Dari domestik, data manufaktur PMI dan inflasi akan menjadi perhatian pada hari Selasa (1/10). Dari eksternal, data manufaktur China, manufaktur dan non-manufaktur AS, serta yamg paling ditunggu investor yaitu data tenaga kerja Non Farm Payroll (NFP).
Lukman menambahkan bahwa rilis data inflasi Price Consumption Expenditure (PCE) AS malam ini akan berpengaruh bagi pergerakan mata uang rupiah. Tetapi, mungkin Dolar AS masih sulit bangkit karena belum lepas dari tekanan keputusan turunnya suku bunga. Di sisi lain, rupiah dan aset berisiko masih akan didukung sentimen positif dari stimulus ekonomi China.

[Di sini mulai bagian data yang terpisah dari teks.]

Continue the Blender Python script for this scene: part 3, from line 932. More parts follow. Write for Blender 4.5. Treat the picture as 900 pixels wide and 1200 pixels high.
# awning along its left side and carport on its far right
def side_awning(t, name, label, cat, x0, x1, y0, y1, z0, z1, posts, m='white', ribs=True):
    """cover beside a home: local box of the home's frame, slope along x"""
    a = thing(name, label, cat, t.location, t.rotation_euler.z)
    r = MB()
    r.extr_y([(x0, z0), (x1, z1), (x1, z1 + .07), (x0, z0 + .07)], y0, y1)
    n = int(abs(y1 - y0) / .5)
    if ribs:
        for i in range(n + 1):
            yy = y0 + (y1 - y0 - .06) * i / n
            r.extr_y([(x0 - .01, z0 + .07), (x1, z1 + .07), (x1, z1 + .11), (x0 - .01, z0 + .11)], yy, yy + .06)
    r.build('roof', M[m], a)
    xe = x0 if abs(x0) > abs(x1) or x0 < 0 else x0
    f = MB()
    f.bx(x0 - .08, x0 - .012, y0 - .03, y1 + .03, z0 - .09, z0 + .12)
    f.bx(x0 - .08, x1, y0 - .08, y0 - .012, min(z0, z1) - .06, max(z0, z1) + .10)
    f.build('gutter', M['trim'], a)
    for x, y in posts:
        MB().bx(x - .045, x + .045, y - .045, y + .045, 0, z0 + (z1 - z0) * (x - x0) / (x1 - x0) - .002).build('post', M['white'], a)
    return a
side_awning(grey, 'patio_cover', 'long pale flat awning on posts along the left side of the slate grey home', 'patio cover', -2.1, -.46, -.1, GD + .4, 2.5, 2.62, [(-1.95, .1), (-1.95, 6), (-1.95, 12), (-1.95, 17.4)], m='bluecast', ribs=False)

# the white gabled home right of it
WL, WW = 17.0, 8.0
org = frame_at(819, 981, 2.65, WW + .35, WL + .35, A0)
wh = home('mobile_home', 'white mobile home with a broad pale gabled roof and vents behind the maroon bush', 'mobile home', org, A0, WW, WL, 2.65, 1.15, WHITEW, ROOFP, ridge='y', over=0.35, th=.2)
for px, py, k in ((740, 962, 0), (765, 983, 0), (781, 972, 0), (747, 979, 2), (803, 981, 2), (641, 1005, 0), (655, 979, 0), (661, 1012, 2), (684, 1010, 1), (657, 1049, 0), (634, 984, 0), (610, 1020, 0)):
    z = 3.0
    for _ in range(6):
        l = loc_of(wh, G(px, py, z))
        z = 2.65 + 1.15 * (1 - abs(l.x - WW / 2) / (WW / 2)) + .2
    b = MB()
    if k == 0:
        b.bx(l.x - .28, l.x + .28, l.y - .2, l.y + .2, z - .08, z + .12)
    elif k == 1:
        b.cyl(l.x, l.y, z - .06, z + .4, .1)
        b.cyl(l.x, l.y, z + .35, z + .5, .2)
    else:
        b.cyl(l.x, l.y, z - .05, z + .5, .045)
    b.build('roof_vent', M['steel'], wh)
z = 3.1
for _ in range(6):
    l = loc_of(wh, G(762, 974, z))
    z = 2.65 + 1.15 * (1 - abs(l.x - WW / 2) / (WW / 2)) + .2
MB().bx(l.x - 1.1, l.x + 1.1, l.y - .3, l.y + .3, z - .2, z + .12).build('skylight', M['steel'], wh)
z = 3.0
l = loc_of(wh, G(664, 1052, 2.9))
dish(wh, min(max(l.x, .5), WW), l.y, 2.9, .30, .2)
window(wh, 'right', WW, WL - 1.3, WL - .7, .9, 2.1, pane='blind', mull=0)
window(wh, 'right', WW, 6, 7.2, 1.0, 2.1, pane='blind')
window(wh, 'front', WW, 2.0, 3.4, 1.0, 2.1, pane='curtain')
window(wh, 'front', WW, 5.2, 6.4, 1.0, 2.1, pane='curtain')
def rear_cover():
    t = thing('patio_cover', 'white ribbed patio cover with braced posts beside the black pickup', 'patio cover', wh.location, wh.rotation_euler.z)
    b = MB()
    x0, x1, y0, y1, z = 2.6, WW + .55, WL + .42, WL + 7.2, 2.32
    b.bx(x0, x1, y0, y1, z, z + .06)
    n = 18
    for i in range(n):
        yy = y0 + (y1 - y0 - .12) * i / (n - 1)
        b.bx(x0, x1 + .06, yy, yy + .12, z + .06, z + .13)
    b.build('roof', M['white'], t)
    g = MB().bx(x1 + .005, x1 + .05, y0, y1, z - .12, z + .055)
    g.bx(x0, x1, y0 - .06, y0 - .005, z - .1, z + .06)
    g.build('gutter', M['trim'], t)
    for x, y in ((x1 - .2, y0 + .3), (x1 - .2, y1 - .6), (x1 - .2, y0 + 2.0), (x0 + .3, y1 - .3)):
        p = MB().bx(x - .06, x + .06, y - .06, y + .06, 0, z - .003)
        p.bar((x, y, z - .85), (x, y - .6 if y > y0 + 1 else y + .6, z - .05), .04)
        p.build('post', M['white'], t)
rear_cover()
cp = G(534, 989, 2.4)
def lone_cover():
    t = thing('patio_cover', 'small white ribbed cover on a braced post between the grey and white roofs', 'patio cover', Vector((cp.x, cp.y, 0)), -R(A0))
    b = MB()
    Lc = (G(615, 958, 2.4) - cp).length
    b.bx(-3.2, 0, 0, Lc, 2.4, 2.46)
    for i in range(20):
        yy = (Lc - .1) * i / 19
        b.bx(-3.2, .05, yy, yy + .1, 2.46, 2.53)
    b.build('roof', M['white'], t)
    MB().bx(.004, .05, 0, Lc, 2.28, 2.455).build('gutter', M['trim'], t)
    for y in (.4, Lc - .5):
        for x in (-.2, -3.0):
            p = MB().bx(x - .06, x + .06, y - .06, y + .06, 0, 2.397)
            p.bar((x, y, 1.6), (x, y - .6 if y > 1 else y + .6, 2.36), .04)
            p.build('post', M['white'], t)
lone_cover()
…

"Apabila tidak ada kejutan pada data ekonomi terutama dari AS, maka rupiah diperkirakan lanjutkan penguatan. Namun juga perlu diwaspadai perkembangan perang di Ukraina dan timteng yang apabila meningkat bisa menekan aset beresiko dan melambungkan safe haven dolar AS," jelasnya.
Baca Juga: Kurs Rupiah Jisdor Menguat ke Rp 15.138 Per Dolar AS, Jumat (27/9)
Josua bilang, pasar mengantisipasi adanya pengetatan pasar tenaga kerja Amerika dan pemulihan sektor manufaktur AS pada pekan depan. Bila kemungkinan itu terjadi, maka rupiah berpotensi melemah terbatas di minggu pertama Oktober tersebut.
Josue memperkirakan, rupiah pada pekan depan akan bergerak di kisaran Rp 15.075 – Rp 15.225 per dolar AS pada pekan depan. Sementara, Lukman memproyeksi rupiah bakal bergerak di kisaran Rp 15.000 – Rp 15.300 per dolar AS di pekan depan.